-- START OF DATASET EXTRACT --

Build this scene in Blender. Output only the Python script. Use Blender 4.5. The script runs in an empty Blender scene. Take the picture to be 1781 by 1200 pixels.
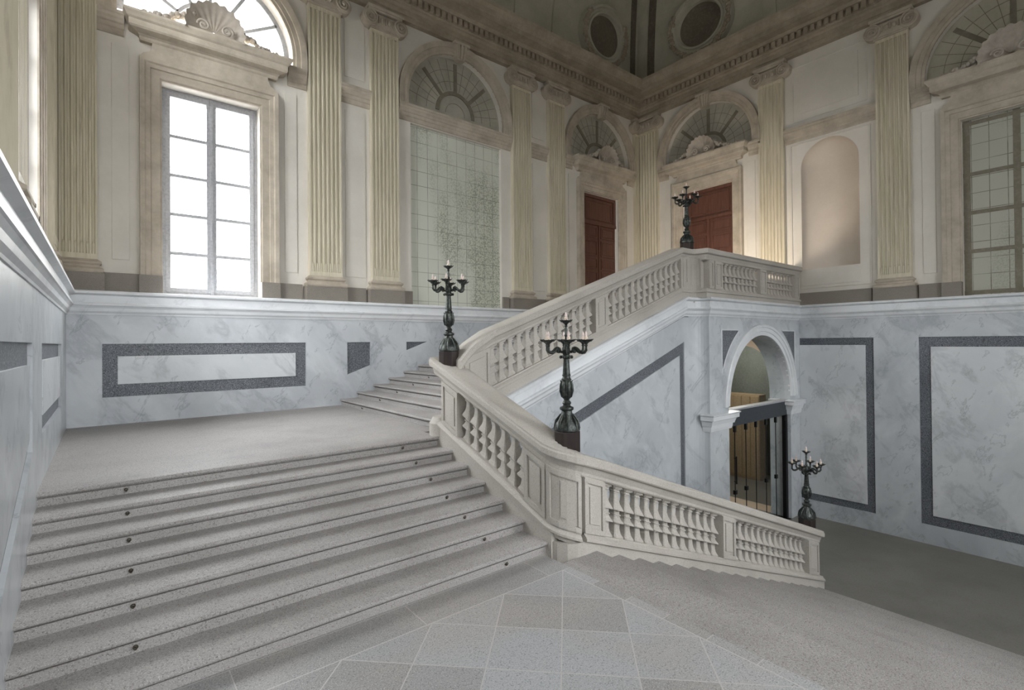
import bpy, bmesh, math, random
from mathutils import Vector, Matrix
random.seed(7)
PI = math.pi
S = bpy.context.scene
COL = S.collection
ZO = 4.84                      # every height below is measured from the camera's eye level; ZO lifts the lower floor to zero

# ------------------------------------------------------------------ camera
cam_d = bpy.data.cameras.new('camera'); cam = bpy.data.objects.new('camera', cam_d); COL.objects.link(cam)
cam_d.sensor_fit = 'HORIZONTAL'; cam_d.sensor_width = 36.0
cam_d.lens = 36.0 * 879.05 / 1781.0
cam_d.shift_y = (589.07 - 600.0) / 1781.0
cam_d.clip_start = 0.05; cam_d.clip_end = 300
YAW, PITCH, ROLL = .892, .0071, -.009
F = Vector((math.cos(YAW) * math.cos(PITCH), math.sin(YAW) * math.cos(PITCH), math.sin(PITCH)))
r0 = Vector((math.sin(YAW), -math.cos(YAW), 0)); u0 = r0.cross(F)
rr = r0 * math.cos(ROLL) + u0 * math.sin(ROLL); uu = -r0 * math.sin(ROLL) + u0 * math.cos(ROLL)
M = Matrix((rr, uu, -F)).transposed().to_4x4(); M.translation = Vector((0, 0, ZO))
cam.matrix_world = M
S.camera = cam

# ------------------------------------------------------------------ world, lights, exposure
SKY = 7.0
w = bpy.data.worlds.new('overcast_sky'); S.world = w; w.use_nodes = True
wn = w.node_tree.nodes; wl = w.node_tree.links; wn.clear()
wo = wn.new('ShaderNodeOutputWorld'); bg = wn.new('ShaderNodeBackground')
tc = wn.new('ShaderNodeTexCoord'); sx = wn.new('ShaderNodeSeparateXYZ'); rp = wn.new('ShaderNodeValToRGB')
rp.color_ramp.elements[0].position = .0; rp.color_ramp.elements[0].color = (.10, .10, .10, 1)
rp.color_ramp.elements[1].position = .75; rp.color_ramp.elements[1].color = (1.1, 1.13, 1.16, 1)
e_ = rp.color_ramp.elements.new(.06); e_.color = (.62, .635, .65, 1)
wl.new(tc.outputs['Generated'], sx.inputs[0]); wl.new(sx.outputs['Z'], rp.inputs[0]); wl.new(rp.outputs[0], bg.inputs[0])
bg.inputs[1].default_value = SKY; wl.new(bg.outputs[0], wo.inputs[0])

FWX = (1.69, 7.46)
def portal(loc, rot, sx_, sy_):
    l = bpy.data.lights.new('window_portal', 'AREA'); l.shape = 'RECTANGLE'; l.size = sx_; l.size_y = sy_
    l.cycles.is_portal = True
    o = bpy.data.objects.new('window_portal', l); COL.objects.link(o); o.location = (loc[0], loc[1], loc[2] + ZO); o.rotation_euler = rot
# area lights emit along local -Z
portal((1.69, 12.05, 4.4), (-PI / 2, 0, 0), 3.4, 7.6)       # back wall window, emits towards -Y
for yc in (8.77,): portal((-1.2, yc, 4.4), (0, -PI / 2, 0), 7.6, 3.4)    # left wall windows
for xc in FWX: portal((xc, -6.6, 4.4), (PI / 2, 0, 0), 3.4, 7.6)
lu = bpy.data.lights.new('landing_uplight', 'SPOT'); lu.energy = 90; lu.color = (1, .86, .70); lu.shadow_soft_size = .25; lu.spot_size = 2.4; lu.spot_blend = 1
ul = bpy.data.objects.new('landing_uplight', lu); COL.objects.link(ul); ul.location = (12.0, 7.0, 1.5 + ZO)
ul.rotation_euler = Vector((3.2, .9, .75)).to_track_quat('-Z', 'Y').to_euler()
S.view_settings.view_transform = 'Standard'; S.view_settings.look = 'None'
S.view_settings.exposure = 2.15; S.view_settings.gamma = 1.0; S.view_settings.use_curve_mapping = False
try:
    S.cycles.max_bounces = 10; S.cycles.diffuse_bounces = 4; S.cycles.transparent_max_bounces = 12
except Exception: pass

# ------------------------------------------------------------------ materials
def mat(name, rough=.6, spec=.3):
    m = bpy.data.materials.new(name); m.use_nodes = True
    nt = m.node_tree; b = nt.nodes['Principled BSDF']
    b.inputs['Roughness'].default_value = rough; b.inputs['Specular IOR Level'].default_value = spec
    return m, nt, b
def srgb(c):
    f = lambda v: (v / 12.92 if v <= .04045 else ((v + .055) / 1.055) ** 2.4)
    return tuple(f(v / 255.0) for v in c) + (1,)
def coord(nt, scale=(1, 1, 1), rot=(0, 0, 0), loc=(0, 0, 0)):
    t = nt.nodes.new('ShaderNodeTexCoord'); mp = nt.nodes.new('ShaderNodeMapping')
    mp.inputs['Scale'].default_value = scale; mp.inputs['Rotation'].default_value = rot; mp.inputs['Location'].default_value = loc
    nt.links.new(t.outputs['Object'], mp.inputs[0]); return mp.outputs[0]
def noise(nt, vec, scale, detail=3, rough=.55, dist=0):
    n = nt.nodes.new('ShaderNodeTexNoise'); n.inputs['Scale'].default_value = scale; n.inputs['Detail'].default_value = detail
    n.inputs['Roughness'].default_value = rough; n.inputs['Distortion'].default_value = dist
    nt.links.new(vec, n.inputs['Vector']); return n.outputs['Fac']
def ramp(nt, fac, stops):
    r = nt.nodes.new('ShaderNodeValToRGB'); e = r.color_ramp.elements
    while len(e) < len(stops): e.new(.5)
    for i, (p, c) in enumerate(stops): e[i].position = p; e[i].color = c
    nt.links.new(fac, r.inputs[0]); return r.outputs[0]
def mix(nt, a, b, fac, mode='MIX'):
    m = nt.nodes.new('ShaderNodeMix'); m.data_type = 'RGBA'; m.blend_type = mode
    for sock, v in ((m.inputs[6], a), (m.inputs[7], b), (m.inputs[0], fac)):
        if isinstance(v, (int, float)): sock.default_value = v
        elif isinstance(v, tuple): sock.default_value = v
        else: nt.links.new(v, sock)
    return m.outputs[2]
def g(v): return (v, v, v, 1)
def bump(nt, b, fac, strength=.2, dist=.01):
    n = nt.nodes.new('ShaderNodeBump'); n.inputs['Strength'].default_value = strength; n.inputs['Distance'].default_value = dist
    nt.links.new(fac, n.inputs['Height']); nt.links.new(n.outputs[0], b.inputs['Normal'])

def plaster(name, c, c2, amt=.5, sc=1.2, rough=.75):
    m, nt, b = mat(name, rough, .2)
    v = coord(nt); n = noise(nt, v, sc, 5, .6)
    k = mix(nt, srgb(c), srgb(c2), ramp(nt, n, [(.35, g(0)), (.7, g(amt))]))
    n2 = noise(nt, v, 14, 3); k = mix(nt, k, g(.9), ramp(nt, n2, [(.45, g(.0)), (.75, g(.06))]))
    nt.links.new(k, b.inputs['Base Color']); bump(nt, b, n2, .08, .01); return m
def granite(name, c, dark, light, scale=160, blotch=.35, rough=.55, spec=.35, da=.7, la=.5):
    m, nt, b = mat(name, rough, spec); v = coord(nt)
    n = noise(nt, v, scale, 2, .5); n3 = noise(nt, v, scale * 1.7, 1, .5); n2 = noise(nt, v, 1.1, 5, .6)
    k = mix(nt, srgb(c), srgb(dark), ramp(nt, n, [(.30, g(da)), (.47, g(0))]))
    k = mix(nt, k, srgb(light), ramp(nt, n3, [(.55, g(0)), (.68, g(la))]))
    k = mix(nt, k, srgb(dark), ramp(nt, n2, [(.45, g(0)), (.8, g(blotch))]))
    nt.links.new(k, b.inputs['Base Color']); bump(nt, b, n, .1, .004); return m
def marble(name, c, vein, light, rot=(.3, .5, .7), rough=.3, veinamt=.55, sc=1.0, lightamt=.6):
    """cloudy marble with long slanting veins"""
    m, nt, b = mat(name, rough, .4)
    v = coord(nt, (.9 * sc, .9 * sc, .9 * sc))
    vs_ = coord(nt, (1.5 * sc, 1.5 * sc, .38 * sc), (.55, .55, .2))
    cloud = noise(nt, v, .7, 6, .58, .9)
    k = mix(nt, srgb(c), srgb(light), ramp(nt, cloud, [(.36, g(0)), (.64, g(lightamt))]))
    def slant(ax, ang, sc_, loc):          # long brush-like streaks leaning to one side
        v0 = coord(nt, (1, 1, 1), (ang, ang if ax else -ang, 0), loc)
        mp = nt.nodes.new('ShaderNodeMapping'); mp.inputs['Scale'].default_value = sc_; nt.links.new(v0, mp.inputs[0]); return mp.outputs[0]
    s1 = noise(nt, slant(1, .62, (1.7 * sc, 1.7 * sc, .22 * sc), (3, 1, 2)), 1.0, 6, .62, .35)
    s2 = noise(nt, slant(0, -.62, (1.5 * sc, 1.5 * sc, .24 * sc), (7, 4, 0)), 1.0, 6, .62, .35)
    s3 = noise(nt, slant(1, -.5, (4 * sc, 4 * sc, .26 * sc), (1, 9, 5)), 1.0, 4, .6, .3)
    k = mix(nt, k, srgb(vein), ramp(nt, s1, [(.53, g(0)), (.60, g(veinamt * .65)), (.64, g(.08)), (.75, g(veinamt * .5))]))
    k = mix(nt, k, srgb(light), ramp(nt, s2, [(.50, g(0)), (.66, g(.55))]))
    k = mix(nt, k, srgb(vein), ramp(nt, s3, [(.600, g(0)), (.625, g(veinamt * .8)), (.65, g(0))]))
    nt.links.new(k, b.inputs['Base Color']); return m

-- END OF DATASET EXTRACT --

Using the listing above, work out how many of its lines include "scene", and give only the result.

2